Inflaton Effective Potential from Photons for General $\epsilon$

TL;DR

This paper calculates the photon contribution to the effective potential of a charged inflaton in various inflationary geometries, revealing a stronger response to geometrical changes than scalar or fermionic fields.

Contribution

It provides a detailed approximation of photon effects on the inflaton potential for arbitrary slow roll parameter epsilon, including local and nonlocal parts, extending previous results.

Findings

Photon contribution includes a small nonlocal part.

Local part depends on derivatives of epsilon.
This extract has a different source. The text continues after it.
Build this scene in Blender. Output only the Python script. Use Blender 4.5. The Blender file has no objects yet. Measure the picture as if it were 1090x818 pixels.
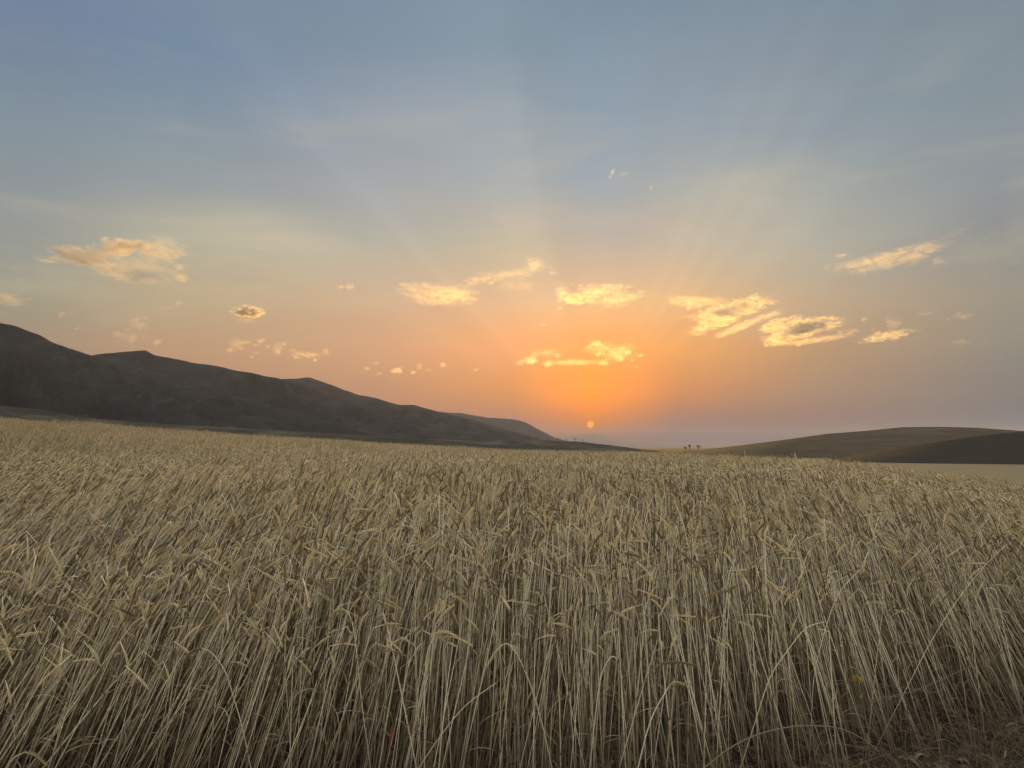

Results match known cases for de Sitter and flat space.

Abstract

We accurately approximate the contribution that photons make to the effective potential of a charged inflaton for inflationary geometries with an arbitrary first slow roll parameter $\epsilon$. We find a small, nonlocal contribution and a numerically larger, local part. The local part involves first and second derivatives of $\epsilon$, coming exclusively from the constrained part of the electromagnetic field which carries the long range interaction. This causes the effective potential induced by electromagnetism to respond more strongly to geometrical evolution than for either scalars, which have no derivatives, or spin one half particles, which have only one derivative. For $\epsilon = 0$ our final result agrees with that of Allen on de Sitter background, while the flat space limit agrees with the classic result of Coleman and Weinberg.